Какой бы патологической ни была эта навязчивая идея, она имела под собой основу. Сталин не захватил власть раз и навсегда; он должен был завоевывать ее вновь и вновь. Его успехи не заслоняли того факта, что, по крайней мере, до окончания Великой чистки его превосходство останется неконсолидированным. Чем выше он поднимался, тем больше была пустота, его окружавшая, и тем больше была масса тех, кто имел повод бояться его и ненавидеть и кого он боялся и ненавидел. Он видел, что старый раскол между его оппонентами, разногласия между правыми и левыми большевиками становятся все более размытыми и сглаженными; а потому боялся этих «право-левацких заговоров» и «троцкистско-бухаринских блоков», которые приходилось откапывать его органам или изобретать снова и снова и фабрикация которых была действительно свойственна той ситуации. Наконец, его гегемония над собственной фракцией сделала даже истинных старых сталинцев потенциальными союзниками троцкистов, зиновьевцев и бухаринцев. Возвысившись над всей большевистской партией, он рассматривал не без причин всю партию как потенциальную коалицию против себя самого; и ему приходилось использовать каждую частицу своей силы и коварства, чтобы не позволить этому потенциалу превратиться в реальность. Он знал, что если эта коалиция когда-нибудь оформится, Троцкий автоматически станет ее лидером. Заставив всех главарей оппозиции пасть ниц перед собой, он сам непреднамеренно возвеличивал моральный авторитет Троцкого. Тогда он стал делать все, что мог, и даже больше, чем мог, чтобы уничтожить этот авторитет. Он прибегал даже к еще более радикальным средствам и к еще более абсурдной клевете; но эти усилия были обречены на провал.
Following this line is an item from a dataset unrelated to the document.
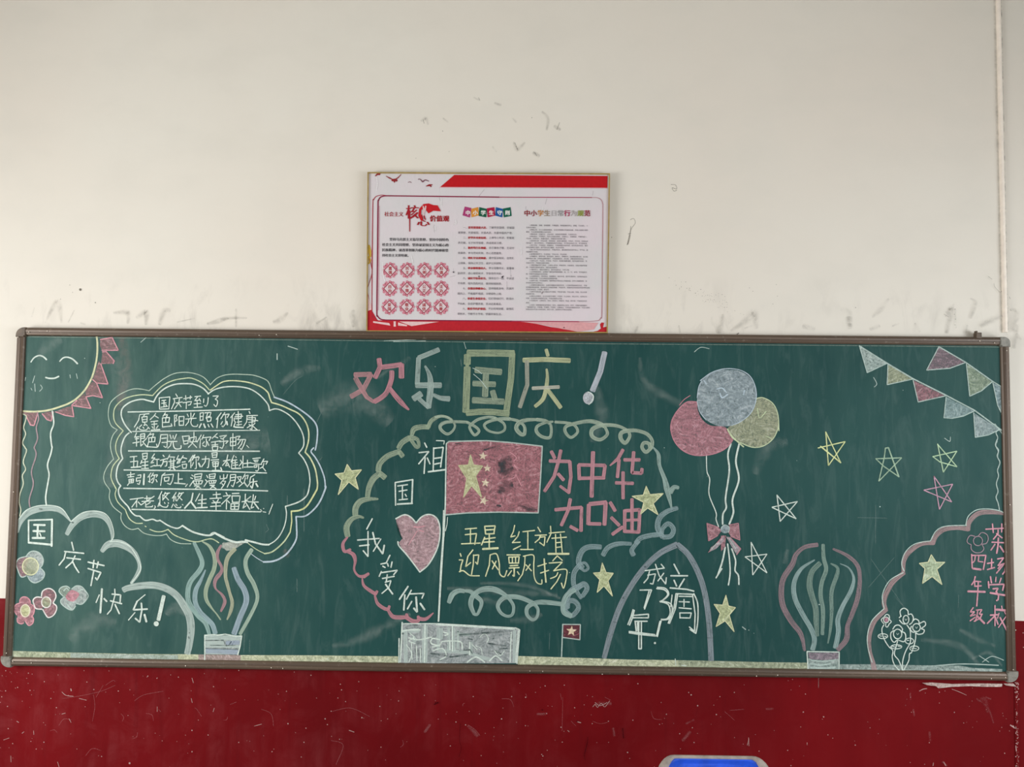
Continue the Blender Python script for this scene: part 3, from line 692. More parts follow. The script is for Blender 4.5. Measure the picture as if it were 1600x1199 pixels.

Чем громче он осуждал своего противника как вождя или единственного побудителя всякой ереси и оппозиции, тем сильнее он обращал молчаливые антисталинские эмоции, которыми большевистская Россия была переполнена, к далекой, но все еще величественной фигуре изгнанника.
36
Антипапа — контркандидат на папский престол, избрание которого объявлялось впоследствии недействительным.